Task requirements
Repeat the whole of the data, keeping every detail the same.

Source material
══════
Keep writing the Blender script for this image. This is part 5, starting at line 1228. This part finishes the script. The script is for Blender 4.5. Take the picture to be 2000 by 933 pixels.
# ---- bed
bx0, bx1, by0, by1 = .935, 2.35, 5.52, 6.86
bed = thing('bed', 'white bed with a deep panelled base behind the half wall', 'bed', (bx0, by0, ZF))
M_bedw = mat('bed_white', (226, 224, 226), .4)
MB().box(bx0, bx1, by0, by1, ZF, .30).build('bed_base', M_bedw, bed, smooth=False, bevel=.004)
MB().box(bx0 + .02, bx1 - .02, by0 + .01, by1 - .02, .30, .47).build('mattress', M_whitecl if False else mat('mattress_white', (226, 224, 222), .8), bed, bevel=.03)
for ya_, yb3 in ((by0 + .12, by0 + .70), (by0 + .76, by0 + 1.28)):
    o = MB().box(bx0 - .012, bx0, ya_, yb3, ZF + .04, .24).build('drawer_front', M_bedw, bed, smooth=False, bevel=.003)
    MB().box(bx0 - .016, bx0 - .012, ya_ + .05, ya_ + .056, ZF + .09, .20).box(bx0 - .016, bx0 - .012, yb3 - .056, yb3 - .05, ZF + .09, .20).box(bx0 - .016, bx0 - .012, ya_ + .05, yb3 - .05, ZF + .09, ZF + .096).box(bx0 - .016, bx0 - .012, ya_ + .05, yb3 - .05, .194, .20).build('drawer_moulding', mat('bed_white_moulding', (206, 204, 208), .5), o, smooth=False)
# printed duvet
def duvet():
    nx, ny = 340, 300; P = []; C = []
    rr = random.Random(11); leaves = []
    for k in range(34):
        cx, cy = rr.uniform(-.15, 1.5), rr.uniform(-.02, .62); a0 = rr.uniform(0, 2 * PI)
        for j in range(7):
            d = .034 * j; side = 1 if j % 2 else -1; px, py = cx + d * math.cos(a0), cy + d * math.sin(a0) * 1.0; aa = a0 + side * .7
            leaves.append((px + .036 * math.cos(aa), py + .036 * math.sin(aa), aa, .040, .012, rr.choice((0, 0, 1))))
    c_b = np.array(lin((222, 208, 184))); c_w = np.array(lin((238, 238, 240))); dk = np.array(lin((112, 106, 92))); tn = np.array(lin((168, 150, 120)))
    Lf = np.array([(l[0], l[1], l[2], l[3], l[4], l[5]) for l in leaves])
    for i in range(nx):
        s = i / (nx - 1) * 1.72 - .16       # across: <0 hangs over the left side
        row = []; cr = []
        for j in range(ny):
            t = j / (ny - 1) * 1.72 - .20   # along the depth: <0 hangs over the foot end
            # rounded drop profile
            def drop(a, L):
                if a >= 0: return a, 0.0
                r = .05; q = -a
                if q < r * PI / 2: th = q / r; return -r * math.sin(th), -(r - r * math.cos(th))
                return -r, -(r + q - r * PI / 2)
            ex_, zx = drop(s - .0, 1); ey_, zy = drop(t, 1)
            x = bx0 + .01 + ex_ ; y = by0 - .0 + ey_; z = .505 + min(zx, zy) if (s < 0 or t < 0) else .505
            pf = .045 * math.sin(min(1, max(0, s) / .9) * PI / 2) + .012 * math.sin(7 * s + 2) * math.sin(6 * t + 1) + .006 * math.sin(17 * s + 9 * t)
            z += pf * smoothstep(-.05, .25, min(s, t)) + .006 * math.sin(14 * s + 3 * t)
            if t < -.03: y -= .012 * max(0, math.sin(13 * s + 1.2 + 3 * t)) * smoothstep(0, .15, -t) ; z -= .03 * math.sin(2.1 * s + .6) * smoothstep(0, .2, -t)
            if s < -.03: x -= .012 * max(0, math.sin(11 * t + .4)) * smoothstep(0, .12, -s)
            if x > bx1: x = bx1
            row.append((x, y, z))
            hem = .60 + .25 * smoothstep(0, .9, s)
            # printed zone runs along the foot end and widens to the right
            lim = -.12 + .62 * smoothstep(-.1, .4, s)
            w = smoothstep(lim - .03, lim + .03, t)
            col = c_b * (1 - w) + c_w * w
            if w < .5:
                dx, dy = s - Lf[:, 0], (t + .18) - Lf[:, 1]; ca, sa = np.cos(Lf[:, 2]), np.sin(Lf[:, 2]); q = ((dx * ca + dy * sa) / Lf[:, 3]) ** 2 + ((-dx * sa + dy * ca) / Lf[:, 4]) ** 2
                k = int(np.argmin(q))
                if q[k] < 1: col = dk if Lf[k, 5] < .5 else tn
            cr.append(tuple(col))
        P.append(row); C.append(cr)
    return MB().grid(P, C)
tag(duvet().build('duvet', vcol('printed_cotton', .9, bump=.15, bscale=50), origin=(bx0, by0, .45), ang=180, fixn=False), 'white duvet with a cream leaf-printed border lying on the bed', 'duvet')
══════
Finished exercise
Keep writing the Blender script for this image. This is part 5, starting at line 1228. This part finishes the script. The script is for Blender 4.5. Take the picture to be 2000 by 933 pixels.
# ---- bed
bx0, bx1, by0, by1 = .935, 2.35, 5.52, 6.86
bed = thing('bed', 'white bed with a deep panelled base behind the half wall', 'bed', (bx0, by0, ZF))
M_bedw = mat('bed_white', (226, 224, 226), .4)
MB().box(bx0, bx1, by0, by1, ZF, .30).build('bed_base', M_bedw, bed, smooth=False, bevel=.004)
MB().box(bx0 + .02, bx1 - .02, by0 + .01, by1 - .02, .30, .47).build('mattress', M_whitecl if False else mat('mattress_white', (226, 224, 222), .8), bed, bevel=.03)
for ya_, yb3 in ((by0 + .12, by0 + .70), (by0 + .76, by0 + 1.28)):
    o = MB().box(bx0 - .012, bx0, ya_, yb3, ZF + .04, .24).build('drawer_front', M_bedw, bed, smooth=False, bevel=.003)
    MB().box(bx0 - .016, bx0 - .012, ya_ + .05, ya_ + .056, ZF + .09, .20).box(bx0 - .016, bx0 - .012, yb3 - .056, yb3 - .05, ZF + .09, .20).box(bx0 - .016, bx0 - .012, ya_ + .05, yb3 - .05, ZF + .09, ZF + .096).box(bx0 - .016, bx0 - .012, ya_ + .05, yb3 - .05, .194, .20).build('drawer_moulding', mat('bed_white_moulding', (206, 204, 208), .5), o, smooth=False)
# printed duvet
def duvet():
    nx, ny = 340, 300; P = []; C = []
    rr = random.Random(11); leaves = []
    for k in range(34):
        cx, cy = rr.uniform(-.15, 1.5), rr.uniform(-.02, .62); a0 = rr.uniform(0, 2 * PI)
        for j in range(7):
            d = .034 * j; side = 1 if j % 2 else -1; px, py = cx + d * math.cos(a0), cy + d * math.sin(a0) * 1.0; aa = a0 + side * .7
            leaves.append((px + .036 * math.cos(aa), py + .036 * math.sin(aa), aa, .040, .012, rr.choice((0, 0, 1))))
    c_b = np.array(lin((222, 208, 184))); c_w = np.array(lin((238, 238, 240))); dk = np.array(lin((112, 106, 92))); tn = np.array(lin((168, 150, 120)))
    Lf = np.array([(l[0], l[1], l[2], l[3], l[4], l[5]) for l in leaves])
    for i in range(nx):
        s = i / (nx - 1) * 1.72 - .16       # across: <0 hangs over the left side
        row = []; cr = []
        for j in range(ny):
            t = j / (ny - 1) * 1.72 - .20   # along the depth: <0 hangs over the foot end
            # rounded drop profile
            def drop(a, L):
                if a >= 0: return a, 0.0
                r = .05; q = -a
                if q < r * PI / 2: th = q / r; return -r * math.sin(th), -(r - r * math.cos(th))
                return -r, -(r + q - r * PI / 2)
            ex_, zx = drop(s - .0, 1); ey_, zy = drop(t, 1)
            x = bx0 + .01 + ex_ ; y = by0 - .0 + ey_; z = .505 + min(zx, zy) if (s < 0 or t < 0) else .505
            pf = .045 * math.sin(min(1, max(0, s) / .9) * PI / 2) + .012 * math.sin(7 * s + 2) * math.sin(6 * t + 1) + .006 * math.sin(17 * s + 9 * t)
            z += pf * smoothstep(-.05, .25, min(s, t)) + .006 * math.sin(14 * s + 3 * t)
            if t < -.03: y -= .012 * max(0, math.sin(13 * s + 1.2 + 3 * t)) * smoothstep(0, .15, -t) ; z -= .03 * math.sin(2.1 * s + .6) * smoothstep(0, .2, -t)
            if s < -.03: x -= .012 * max(0, math.sin(11 * t + .4)) * smoothstep(0, .12, -s)
            if x > bx1: x = bx1
            row.append((x, y, z))
            hem = .60 + .25 * smoothstep(0, .9, s)
            # printed zone runs along the foot end and widens to the right
            lim = -.12 + .62 * smoothstep(-.1, .4, s)
            w = smoothstep(lim - .03, lim + .03, t)
            col = c_b * (1 - w) + c_w * w
            if w < .5:
                dx, dy = s - Lf[:, 0], (t + .18) - Lf[:, 1]; ca, sa = np.cos(Lf[:, 2]), np.sin(Lf[:, 2]); q = ((dx * ca + dy * sa) / Lf[:, 3]) ** 2 + ((-dx * sa + dy * ca) / Lf[:, 4]) ** 2
                k = int(np.argmin(q))
                if q[k] < 1: col = dk if Lf[k, 5] < .5 else tn
            cr.append(tuple(col))
        P.append(row); C.append(cr)
    return MB().grid(P, C)
tag(duvet().build('duvet', vcol('printed_cotton', .9, bump=.15, bscale=50), origin=(bx0, by0, .45), ang=180, fixn=False), 'white duvet with a cream leaf-printed border lying on the bed', 'duvet')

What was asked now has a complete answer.